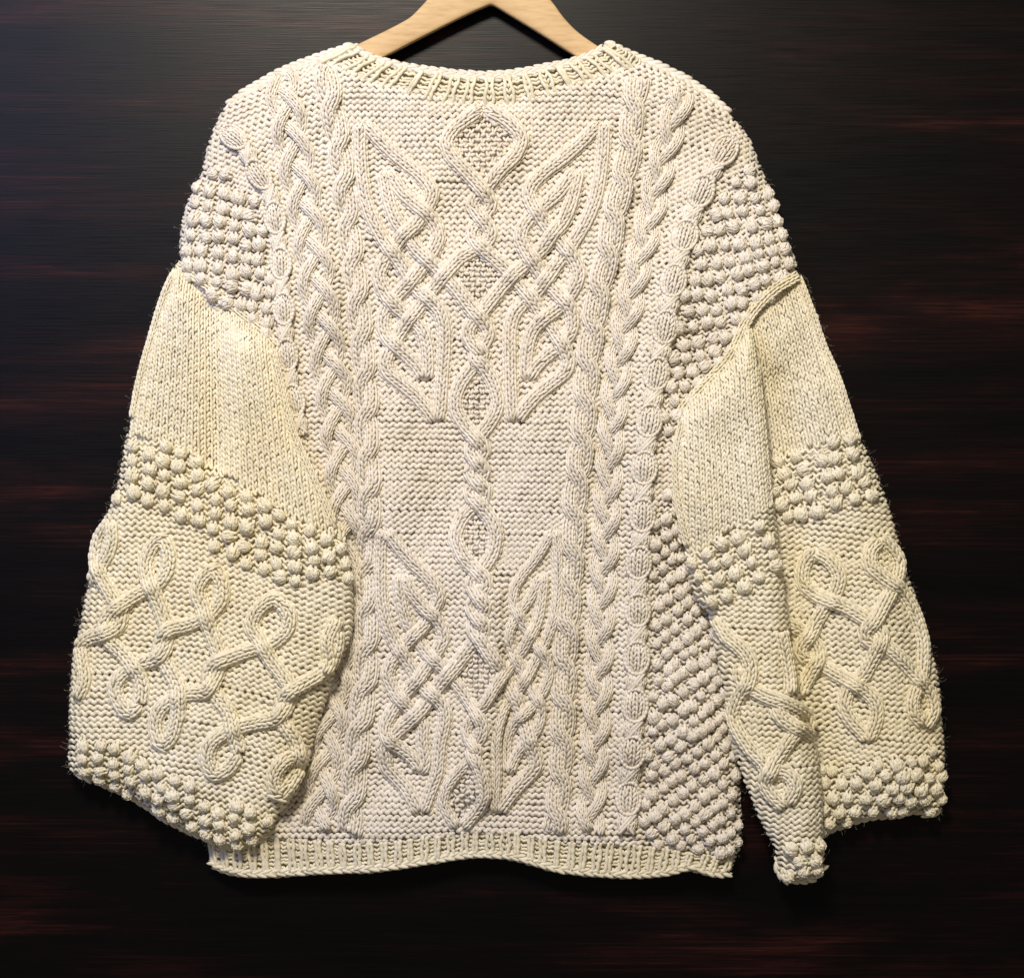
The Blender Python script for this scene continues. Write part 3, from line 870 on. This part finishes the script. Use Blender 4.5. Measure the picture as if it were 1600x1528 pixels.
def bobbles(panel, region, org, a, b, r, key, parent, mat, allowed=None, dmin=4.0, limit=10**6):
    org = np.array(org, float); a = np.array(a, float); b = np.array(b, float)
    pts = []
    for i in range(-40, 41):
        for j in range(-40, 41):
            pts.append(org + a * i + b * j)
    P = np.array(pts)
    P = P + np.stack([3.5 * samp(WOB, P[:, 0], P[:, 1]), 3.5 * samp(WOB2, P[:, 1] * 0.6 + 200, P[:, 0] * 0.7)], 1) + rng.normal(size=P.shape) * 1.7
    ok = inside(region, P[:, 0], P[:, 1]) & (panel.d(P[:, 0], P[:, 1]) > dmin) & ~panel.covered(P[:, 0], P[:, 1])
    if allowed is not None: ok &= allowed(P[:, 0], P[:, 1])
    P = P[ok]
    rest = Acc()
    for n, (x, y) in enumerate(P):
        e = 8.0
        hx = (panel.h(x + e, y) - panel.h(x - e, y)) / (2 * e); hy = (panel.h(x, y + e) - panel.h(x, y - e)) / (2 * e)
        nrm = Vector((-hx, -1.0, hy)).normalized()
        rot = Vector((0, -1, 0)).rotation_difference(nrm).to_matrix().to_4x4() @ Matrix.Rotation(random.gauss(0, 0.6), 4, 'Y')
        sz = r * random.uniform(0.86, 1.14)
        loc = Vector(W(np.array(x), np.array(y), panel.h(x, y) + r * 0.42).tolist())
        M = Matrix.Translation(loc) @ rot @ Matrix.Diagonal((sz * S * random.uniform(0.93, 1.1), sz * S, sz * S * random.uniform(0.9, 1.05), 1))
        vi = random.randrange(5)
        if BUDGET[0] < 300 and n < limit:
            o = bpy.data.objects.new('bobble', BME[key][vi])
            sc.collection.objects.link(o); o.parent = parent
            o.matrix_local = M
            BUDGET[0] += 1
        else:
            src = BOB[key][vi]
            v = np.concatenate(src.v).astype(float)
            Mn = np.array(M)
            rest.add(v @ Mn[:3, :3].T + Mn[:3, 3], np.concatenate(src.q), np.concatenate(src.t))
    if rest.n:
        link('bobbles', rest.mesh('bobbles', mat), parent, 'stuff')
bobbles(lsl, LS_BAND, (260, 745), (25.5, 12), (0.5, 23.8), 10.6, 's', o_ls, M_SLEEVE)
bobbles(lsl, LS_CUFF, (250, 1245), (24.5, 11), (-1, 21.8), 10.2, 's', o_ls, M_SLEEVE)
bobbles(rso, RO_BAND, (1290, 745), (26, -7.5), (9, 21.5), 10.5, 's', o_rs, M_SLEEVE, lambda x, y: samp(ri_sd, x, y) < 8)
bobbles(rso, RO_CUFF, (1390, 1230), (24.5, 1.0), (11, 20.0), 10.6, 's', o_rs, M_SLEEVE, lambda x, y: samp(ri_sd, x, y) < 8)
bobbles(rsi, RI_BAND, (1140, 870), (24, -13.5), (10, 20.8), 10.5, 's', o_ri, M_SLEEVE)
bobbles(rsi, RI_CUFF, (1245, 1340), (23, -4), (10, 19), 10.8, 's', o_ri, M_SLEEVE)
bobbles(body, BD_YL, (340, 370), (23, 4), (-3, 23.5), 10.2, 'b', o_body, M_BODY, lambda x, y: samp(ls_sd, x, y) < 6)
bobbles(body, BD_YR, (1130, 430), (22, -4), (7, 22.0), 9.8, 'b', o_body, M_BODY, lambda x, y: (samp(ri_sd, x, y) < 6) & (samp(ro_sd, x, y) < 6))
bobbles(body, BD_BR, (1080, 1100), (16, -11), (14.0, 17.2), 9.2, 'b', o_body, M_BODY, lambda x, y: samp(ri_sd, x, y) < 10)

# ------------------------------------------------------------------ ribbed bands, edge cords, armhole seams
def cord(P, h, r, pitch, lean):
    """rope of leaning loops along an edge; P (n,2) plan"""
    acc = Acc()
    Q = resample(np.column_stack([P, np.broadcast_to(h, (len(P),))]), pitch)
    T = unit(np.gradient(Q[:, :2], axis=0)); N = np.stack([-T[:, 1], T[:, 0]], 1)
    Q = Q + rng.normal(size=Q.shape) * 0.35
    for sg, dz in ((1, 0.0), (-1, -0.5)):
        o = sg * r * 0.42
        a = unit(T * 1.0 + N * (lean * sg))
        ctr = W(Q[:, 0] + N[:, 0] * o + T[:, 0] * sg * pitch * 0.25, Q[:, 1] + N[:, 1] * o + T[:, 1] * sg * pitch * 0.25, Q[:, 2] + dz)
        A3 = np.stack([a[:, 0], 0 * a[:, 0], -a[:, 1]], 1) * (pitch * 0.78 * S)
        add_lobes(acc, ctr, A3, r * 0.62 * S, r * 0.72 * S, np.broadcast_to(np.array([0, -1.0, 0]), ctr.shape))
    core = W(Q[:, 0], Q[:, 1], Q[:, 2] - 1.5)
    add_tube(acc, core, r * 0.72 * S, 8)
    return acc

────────

§ Given instruction:
Restate the data above word for word. Skip every picture.

§ Response to the exercise:
The Blender Python script for this scene continues. Write part 3, from line 870 on. This part finishes the script. Use Blender 4.5. Measure the picture as if it were 1600x1528 pixels.
def bobbles(panel, region, org, a, b, r, key, parent, mat, allowed=None, dmin=4.0, limit=10**6):
    org = np.array(org, float); a = np.array(a, float); b = np.array(b, float)
    pts = []
    for i in range(-40, 41):
        for j in range(-40, 41):
            pts.append(org + a * i + b * j)
    P = np.array(pts)
    P = P + np.stack([3.5 * samp(WOB, P[:, 0], P[:, 1]), 3.5 * samp(WOB2, P[:, 1] * 0.6 + 200, P[:, 0] * 0.7)], 1) + rng.normal(size=P.shape) * 1.7
    ok = inside(region, P[:, 0], P[:, 1]) & (panel.d(P[:, 0], P[:, 1]) > dmin) & ~panel.covered(P[:, 0], P[:, 1])
    if allowed is not None: ok &= allowed(P[:, 0], P[:, 1])
    P = P[ok]
    rest = Acc()
    for n, (x, y) in enumerate(P):
        e = 8.0
        hx = (panel.h(x + e, y) - panel.h(x - e, y)) / (2 * e); hy = (panel.h(x, y + e) - panel.h(x, y - e)) / (2 * e)
        nrm = Vector((-hx, -1.0, hy)).normalized()
        rot = Vector((0, -1, 0)).rotation_difference(nrm).to_matrix().to_4x4() @ Matrix.Rotation(random.gauss(0, 0.6), 4, 'Y')
        sz = r * random.uniform(0.86, 1.14)
        loc = Vector(W(np.array(x), np.array(y), panel.h(x, y) + r * 0.42).tolist())
        M = Matrix.Translation(loc) @ rot @ Matrix.Diagonal((sz * S * random.uniform(0.93, 1.1), sz * S, sz * S * random.uniform(0.9, 1.05), 1))
        vi = random.randrange(5)
        if BUDGET[0] < 300 and n < limit:
            o = bpy.data.objects.new('bobble', BME[key][vi])
            sc.collection.objects.link(o); o.parent = parent
            o.matrix_local = M
            BUDGET[0] += 1
        else:
            src = BOB[key][vi]
            v = np.concatenate(src.v).astype(float)
            Mn = np.array(M)
            rest.add(v @ Mn[:3, :3].T + Mn[:3, 3], np.concatenate(src.q), np.concatenate(src.t))
    if rest.n:
        link('bobbles', rest.mesh('bobbles', mat), parent, 'stuff')
bobbles(lsl, LS_BAND, (260, 745), (25.5, 12), (0.5, 23.8), 10.6, 's', o_ls, M_SLEEVE)
bobbles(lsl, LS_CUFF, (250, 1245), (24.5, 11), (-1, 21.8), 10.2, 's', o_ls, M_SLEEVE)
bobbles(rso, RO_BAND, (1290, 745), (26, -7.5), (9, 21.5), 10.5, 's', o_rs, M_SLEEVE, lambda x, y: samp(ri_sd, x, y) < 8)
bobbles(rso, RO_CUFF, (1390, 1230), (24.5, 1.0), (11, 20.0), 10.6, 's', o_rs, M_SLEEVE, lambda x, y: samp(ri_sd, x, y) < 8)
bobbles(rsi, RI_BAND, (1140, 870), (24, -13.5), (10, 20.8), 10.5, 's', o_ri, M_SLEEVE)
bobbles(rsi, RI_CUFF, (1245, 1340), (23, -4), (10, 19), 10.8, 's', o_ri, M_SLEEVE)
bobbles(body, BD_YL, (340, 370), (23, 4), (-3, 23.5), 10.2, 'b', o_body, M_BODY, lambda x, y: samp(ls_sd, x, y) < 6)
bobbles(body, BD_YR, (1130, 430), (22, -4), (7, 22.0), 9.8, 'b', o_body, M_BODY, lambda x, y: (samp(ri_sd, x, y) < 6) & (samp(ro_sd, x, y) < 6))
bobbles(body, BD_BR, (1080, 1100), (16, -11), (14.0, 17.2), 9.2, 'b', o_body, M_BODY, lambda x, y: samp(ri_sd, x, y) < 10)

# ------------------------------------------------------------------ ribbed bands, edge cords, armhole seams
def cord(P, h, r, pitch, lean):
    """rope of leaning loops along an edge; P (n,2) plan"""
    acc = Acc()
    Q = resample(np.column_stack([P, np.broadcast_to(h, (len(P),))]), pitch)
    T = unit(np.gradient(Q[:, :2], axis=0)); N = np.stack([-T[:, 1], T[:, 0]], 1)
    Q = Q + rng.normal(size=Q.shape) * 0.35
    for sg, dz in ((1, 0.0), (-1, -0.5)):
        o = sg * r * 0.42
        a = unit(T * 1.0 + N * (lean * sg))
        ctr = W(Q[:, 0] + N[:, 0] * o + T[:, 0] * sg * pitch * 0.25, Q[:, 1] + N[:, 1] * o + T[:, 1] * sg * pitch * 0.25, Q[:, 2] + dz)
        A3 = np.stack([a[:, 0], 0 * a[:, 0], -a[:, 1]], 1) * (pitch * 0.78 * S)
        add_lobes(acc, ctr, A3, r * 0.62 * S, r * 0.72 * S, np.broadcast_to(np.array([0, -1.0, 0]), ctr.shape))
    core = W(Q[:, 0], Q[:, 1], Q[:, 2] - 1.5)
    add_tube(acc, core, r * 0.72 * S, 8)
    return acc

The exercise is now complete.